• [Challenge]: Type out the data exactly as given. Skip any image.

• [Data extract]:
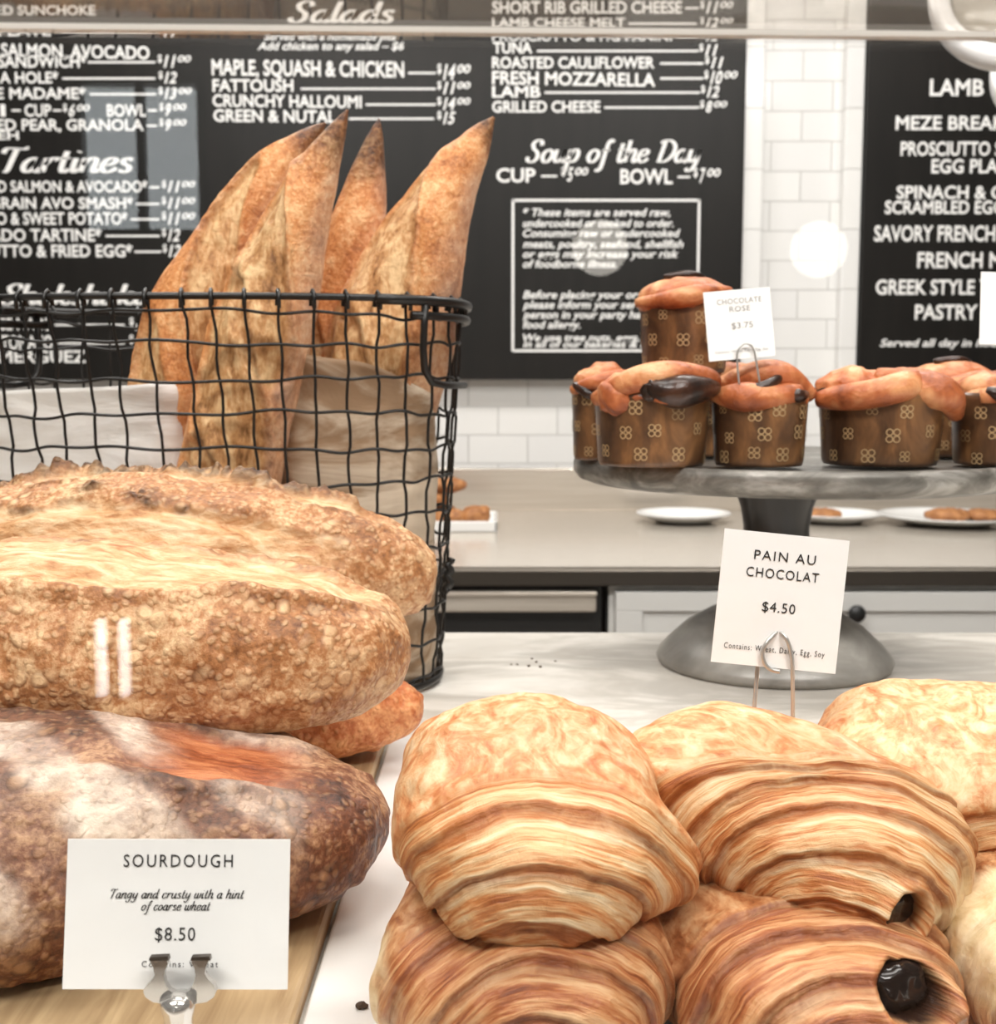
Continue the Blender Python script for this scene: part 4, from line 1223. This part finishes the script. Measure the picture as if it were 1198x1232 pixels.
def cake(px, pyb, wpx, hpx, Y, style, label, zb=None, seed=1, rz=0.0):
    c = P(px, pyb, Y)
    z = ZP if zb is None else zb
    s = Y / F
    Rt = wpx * s / 2
    hh = hpx * s
    t = thing('brioche_cake', (c.x, Y, z), label, 'cake', 'chocolate rose cakes on the stand', (0, 0, rz))
    Rb = Rt * 0.92
    R_at = lambda zz: Rb + (Rt - Rb) * min(max(zz / hh, 0), 1)
    mb = MB()
    prof = [(0.001, 0.001), (Rb * 0.97, 0.0005), (Rb, 0.003)] + [(R_at(hh * k / 10), hh * k / 10) for k in range(1, 11)] + [(Rt - 0.0015, hh), (Rt - 0.003, hh * 0.85)]
    V0 = len(mb.v)
    mb.lathe(prof, seg=72, cap=False)
    rs_ = random.Random(seed)
    for i in range(9):
        for j in range(3):
            th = 2 * PI * (i + 0.5 * j) / 9 + rs_.uniform(-.12, .12) + seed
            flower(mb, R_at, th, hh * (0.16 + 0.31 * j) + rs_.uniform(-.003, .003), rs_.uniform(0.0046, 0.0064))
    mb.build('paper_cup', [MAT['cup'], MAT['cup_print']], t)
    d = MB()
    blob_pts(d, (0, 0, hh * 0.93), (Rt * 0.985, Rt * 0.985, hh * 0.26), seed, 30, 0.12)
    sw = MB()
    if style == 'swirl':       # dark rolled strip curling over the front edge
        blob_pts(d, (-Rt * 0.45, -Rt * 0.45, hh * 0.95), (Rt * 0.55, Rt * 0.5, hh * 0.34), seed + 1, 24, 0.2)
        roll(d, [(-Rt * 1.0, -0.3 * Rt, hh * 0.9), (-Rt * 0.5, -Rt * .8, hh * 1.12), (Rt * .2, -Rt * .85, hh * 1.22), (Rt * .8, -Rt * .6, hh * 1.17), (Rt * 1.05, -.2 * Rt, hh * 1.08)], Rt * 0.24, seed)
        roll(sw, [(-Rt * .18, -Rt * 1.0, hh * 1.06), (Rt * .2, -Rt * 1.06, hh * 1.0), (Rt * .6, -Rt * .9, hh * 1.03), (Rt * .98, -Rt * .52, hh * 1.06)], Rt * 0.27, seed + 1)
        blob_pts(sw, (-Rt * .08, -Rt * 0.98, hh * 1.04), (Rt * .22, Rt * .16, hh * .17), seed + 3, 16, 0.3)
        roll(d, [(-Rt * .1, -Rt * 1.1, hh * .9), (Rt * .3, -Rt * 1.16, hh * .87), (Rt * .9, -Rt * .72, hh * .93)], Rt * 0.06, seed)
    elif style == 'twist':
        roll(d, [(-Rt * 1.0, -.3 * Rt, hh * 1.0), (-Rt * .5, -.8 * Rt, hh * .98), (Rt * .1, -.8 * Rt, hh * .98), (Rt * .7, -.6 * Rt, hh * 1.05)], Rt * .3, seed)
        roll(d, [(-Rt * .9, .1 * Rt, hh * 1.1), (-Rt * .3, -.3 * Rt, hh * 1.25), (Rt * .4, -.4 * Rt, hh * 1.25), (Rt * 1.05, -.1 * Rt, hh * 1.0)], Rt * .32, seed + 4)
        roll(sw, [(-Rt * .7, -.78 * Rt, hh * .98), (-Rt * .4, -.92 * Rt, hh * 1.05), (0.0, -.85 * Rt, hh * 1.16), (Rt * .3, -.6 * Rt, hh * 1.27)], Rt * .13, seed)
        blob_pts(sw, (-Rt * .45, -.9 * Rt, hh * 1.0), (Rt * .3, Rt * .15, hh * .12), seed + 2, 16, .35)
        roll(sw, [(Rt * .35, -.75 * Rt, hh * 1.06), (Rt * .6, -.78 * Rt, hh * 1.0), (Rt * .85, -.5 * Rt, hh * 1.02)], Rt * .14, seed)
    elif style == 'knot':      # thick crossed ropes spilling over the cup
        roll(d, [(-Rt * 1.12, -.35 * Rt, hh * .93), (-Rt * .5, -.9 * Rt, hh * 1.0), (Rt * .1, -.85 * Rt, hh * 1.12), (Rt * .4, -.4 * Rt, hh * 1.22)], Rt * .25, seed)
        roll(d, [(-Rt * .2, -.35 * Rt, hh * 1.25), (Rt * .3, -.7 * Rt, hh * 1.12), (Rt * .8, -.75 * Rt, hh * .98), (Rt * 1.1, -.35 * Rt, hh * .72)], Rt * .27, seed + 2)
        blob_pts(d, (-Rt * .5, -.05 * Rt, hh * 1.12), (Rt * .55, Rt * .6, hh * .24), seed + 5, 24, .2)
        blob_pts(d, (Rt * .55, .1 * Rt, hh * 1.12), (Rt * .55, Rt * .55, hh * .25), seed + 6, 24, .2)
        blob_pts(d, (Rt * .12, -.4 * Rt, hh * 1.27), (Rt * .12, Rt * .1, hh * .08), seed + 7, 12, .4)
        roll(sw, [(-Rt * 1.05, -.05 * Rt, hh * 1.05), (-Rt * .8, -.5 * Rt, hh * 1.06), (-Rt * .3, -.66 * Rt, hh * 1.10)], Rt * .08, seed)
    elif style == 'dome':
        blob_pts(d, (0, 0, hh * 1.05), (Rt * 1.02, Rt * 1.02, hh * .30), seed + 1, 28, .1)
        roll(d, [(-Rt * 1.08, -.2 * Rt, hh * .98), (-Rt * .4, -.9 * Rt, hh * 1.0), (Rt * .3, -.95 * Rt, hh * 1.08), (Rt * .9, -.5 * Rt, hh * 1.12)], Rt * .22, seed)
        roll(sw, [(-Rt * .5, -.2 * Rt, hh * 1.34), (0, -.3 * Rt, hh * 1.36), (Rt * .4, -.1 * Rt, hh * 1.34)], Rt * .1, seed)
    else:                      # fold
        roll(d, [(-Rt * 1.0, -.4 * Rt, hh * .95), (-Rt * .3, -.95 * Rt, hh * 1.05), (Rt * .5, -.8 * Rt, hh * 1.1), (Rt * 1.0, -.1 * Rt, hh * 1.05)], Rt * .26, seed)
        blob_pts(d, (0, .1 * Rt, hh * 1.05), (Rt * .9, Rt * .8, hh * .25), seed + 1, 24, .2)
        roll(sw, [(-Rt * .95, -.5 * Rt, hh * 1.02), (-Rt * .7, -.8 * Rt, hh * .95), (-Rt * .45, -.98 * Rt, hh * .86)], Rt * .17, seed)
    d.build('dough_top', MAT['dough'], t)
    sw.build('chocolate_swirl', MAT['swirl'], t)
    return t
cake(727, 550, 80, 88, 0.905, 'fold', 'small chocolate swirled cake at the left end of the stand, behind another', seed=2)
cake(783, 566, 138, 88, 0.842, 'swirl', 'cake with glossy black chocolate roll on its edge, under the stacked cake', seed=3)
cake(912, 567, 114, 84, 0.838, 'twist', 'twisted chocolate cake holding the wire of the tilted name card', seed=5)
cake(1057, 567, 146, 84, 0.850, 'knot', 'wide cake with thick knotted plain dough spilling over its cup', seed=7)
cake(1202, 565, 116, 86, 0.850, 'fold', 'chocolate cake cut off by the right side of the picture', seed=9, rz=0.4)
cake(850, 552, 110, 88, 0.965, 'fold', 'cake in the back row, just showing between the black rolled and twisted ones', seed=12)
cake(1140, 552, 100, 84, 0.955, 'dome', 'cake in the back row peeking out beside the knotted one', seed=14)
cake(822, 466, 106, 84, 0.915, 'dome', 'single plain-topped cake stacked on the others beside the tilted card', zb=P(822, 449, 0.915).z, seed=16)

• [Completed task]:
Continue the Blender Python script for this scene: part 4, from line 1223. This part finishes the script. Measure the picture as if it were 1198x1232 pixels.
def cake(px, pyb, wpx, hpx, Y, style, label, zb=None, seed=1, rz=0.0):
    c = P(px, pyb, Y)
    z = ZP if zb is None else zb
    s = Y / F
    Rt = wpx * s / 2
    hh = hpx * s
    t = thing('brioche_cake', (c.x, Y, z), label, 'cake', 'chocolate rose cakes on the stand', (0, 0, rz))
    Rb = Rt * 0.92
    R_at = lambda zz: Rb + (Rt - Rb) * min(max(zz / hh, 0), 1)
    mb = MB()
    prof = [(0.001, 0.001), (Rb * 0.97, 0.0005), (Rb, 0.003)] + [(R_at(hh * k / 10), hh * k / 10) for k in range(1, 11)] + [(Rt - 0.0015, hh), (Rt - 0.003, hh * 0.85)]
    V0 = len(mb.v)
    mb.lathe(prof, seg=72, cap=False)
    rs_ = random.Random(seed)
    for i in range(9):
        for j in range(3):
            th = 2 * PI * (i + 0.5 * j) / 9 + rs_.uniform(-.12, .12) + seed
            flower(mb, R_at, th, hh * (0.16 + 0.31 * j) + rs_.uniform(-.003, .003), rs_.uniform(0.0046, 0.0064))
    mb.build('paper_cup', [MAT['cup'], MAT['cup_print']], t)
    d = MB()
    blob_pts(d, (0, 0, hh * 0.93), (Rt * 0.985, Rt * 0.985, hh * 0.26), seed, 30, 0.12)
    sw = MB()
    if style == 'swirl':       # dark rolled strip curling over the front edge
        blob_pts(d, (-Rt * 0.45, -Rt * 0.45, hh * 0.95), (Rt * 0.55, Rt * 0.5, hh * 0.34), seed + 1, 24, 0.2)
        roll(d, [(-Rt * 1.0, -0.3 * Rt, hh * 0.9), (-Rt * 0.5, -Rt * .8, hh * 1.12), (Rt * .2, -Rt * .85, hh * 1.22), (Rt * .8, -Rt * .6, hh * 1.17), (Rt * 1.05, -.2 * Rt, hh * 1.08)], Rt * 0.24, seed)
        roll(sw, [(-Rt * .18, -Rt * 1.0, hh * 1.06), (Rt * .2, -Rt * 1.06, hh * 1.0), (Rt * .6, -Rt * .9, hh * 1.03), (Rt * .98, -Rt * .52, hh * 1.06)], Rt * 0.27, seed + 1)
        blob_pts(sw, (-Rt * .08, -Rt * 0.98, hh * 1.04), (Rt * .22, Rt * .16, hh * .17), seed + 3, 16, 0.3)
        roll(d, [(-Rt * .1, -Rt * 1.1, hh * .9), (Rt * .3, -Rt * 1.16, hh * .87), (Rt * .9, -Rt * .72, hh * .93)], Rt * 0.06, seed)
    elif style == 'twist':
        roll(d, [(-Rt * 1.0, -.3 * Rt, hh * 1.0), (-Rt * .5, -.8 * Rt, hh * .98), (Rt * .1, -.8 * Rt, hh * .98), (Rt * .7, -.6 * Rt, hh * 1.05)], Rt * .3, seed)
        roll(d, [(-Rt * .9, .1 * Rt, hh * 1.1), (-Rt * .3, -.3 * Rt, hh * 1.25), (Rt * .4, -.4 * Rt, hh * 1.25), (Rt * 1.05, -.1 * Rt, hh * 1.0)], Rt * .32, seed + 4)
        roll(sw, [(-Rt * .7, -.78 * Rt, hh * .98), (-Rt * .4, -.92 * Rt, hh * 1.05), (0.0, -.85 * Rt, hh * 1.16), (Rt * .3, -.6 * Rt, hh * 1.27)], Rt * .13, seed)
        blob_pts(sw, (-Rt * .45, -.9 * Rt, hh * 1.0), (Rt * .3, Rt * .15, hh * .12), seed + 2, 16, .35)
        roll(sw, [(Rt * .35, -.75 * Rt, hh * 1.06), (Rt * .6, -.78 * Rt, hh * 1.0), (Rt * .85, -.5 * Rt, hh * 1.02)], Rt * .14, seed)
    elif style == 'knot':      # thick crossed ropes spilling over the cup
        roll(d, [(-Rt * 1.12, -.35 * Rt, hh * .93), (-Rt * .5, -.9 * Rt, hh * 1.0), (Rt * .1, -.85 * Rt, hh * 1.12), (Rt * .4, -.4 * Rt, hh * 1.22)], Rt * .25, seed)
        roll(d, [(-Rt * .2, -.35 * Rt, hh * 1.25), (Rt * .3, -.7 * Rt, hh * 1.12), (Rt * .8, -.75 * Rt, hh * .98), (Rt * 1.1, -.35 * Rt, hh * .72)], Rt * .27, seed + 2)
        blob_pts(d, (-Rt * .5, -.05 * Rt, hh * 1.12), (Rt * .55, Rt * .6, hh * .24), seed + 5, 24, .2)
        blob_pts(d, (Rt * .55, .1 * Rt, hh * 1.12), (Rt * .55, Rt * .55, hh * .25), seed + 6, 24, .2)
        blob_pts(d, (Rt * .12, -.4 * Rt, hh * 1.27), (Rt * .12, Rt * .1, hh * .08), seed + 7, 12, .4)
        roll(sw, [(-Rt * 1.05, -.05 * Rt, hh * 1.05), (-Rt * .8, -.5 * Rt, hh * 1.06), (-Rt * .3, -.66 * Rt, hh * 1.10)], Rt * .08, seed)
    elif style == 'dome':
        blob_pts(d, (0, 0, hh * 1.05), (Rt * 1.02, Rt * 1.02, hh * .30), seed + 1, 28, .1)
        roll(d, [(-Rt * 1.08, -.2 * Rt, hh * .98), (-Rt * .4, -.9 * Rt, hh * 1.0), (Rt * .3, -.95 * Rt, hh * 1.08), (Rt * .9, -.5 * Rt, hh * 1.12)], Rt * .22, seed)
        roll(sw, [(-Rt * .5, -.2 * Rt, hh * 1.34), (0, -.3 * Rt, hh * 1.36), (Rt * .4, -.1 * Rt, hh * 1.34)], Rt * .1, seed)
    else:                      # fold
        roll(d, [(-Rt * 1.0, -.4 * Rt, hh * .95), (-Rt * .3, -.95 * Rt, hh * 1.05), (Rt * .5, -.8 * Rt, hh * 1.1), (Rt * 1.0, -.1 * Rt, hh * 1.05)], Rt * .26, seed)
        blob_pts(d, (0, .1 * Rt, hh * 1.05), (Rt * .9, Rt * .8, hh * .25), seed + 1, 24, .2)
        roll(sw, [(-Rt * .95, -.5 * Rt, hh * 1.02), (-Rt * .7, -.8 * Rt, hh * .95), (-Rt * .45, -.98 * Rt, hh * .86)], Rt * .17, seed)
    d.build('dough_top', MAT['dough'], t)
    sw.build('chocolate_swirl', MAT['swirl'], t)
    return t
cake(727, 550, 80, 88, 0.905, 'fold', 'small chocolate swirled cake at the left end of the stand, behind another', seed=2)
cake(783, 566, 138, 88, 0.842, 'swirl', 'cake with glossy black chocolate roll on its edge, under the stacked cake', seed=3)
cake(912, 567, 114, 84, 0.838, 'twist', 'twisted chocolate cake holding the wire of the tilted name card', seed=5)
cake(1057, 567, 146, 84, 0.850, 'knot', 'wide cake with thick knotted plain dough spilling over its cup', seed=7)
cake(1202, 565, 116, 86, 0.850, 'fold', 'chocolate cake cut off by the right side of the picture', seed=9, rz=0.4)
cake(850, 552, 110, 88, 0.965, 'fold', 'cake in the back row, just showing between the black rolled and twisted ones', seed=12)
cake(1140, 552, 100, 84, 0.955, 'dome', 'cake in the back row peeking out beside the knotted one', seed=14)
cake(822, 466, 106, 84, 0.915, 'dome', 'single plain-topped cake stacked on the others beside the tilted card', zb=P(822, 449, 0.915).z, seed=16)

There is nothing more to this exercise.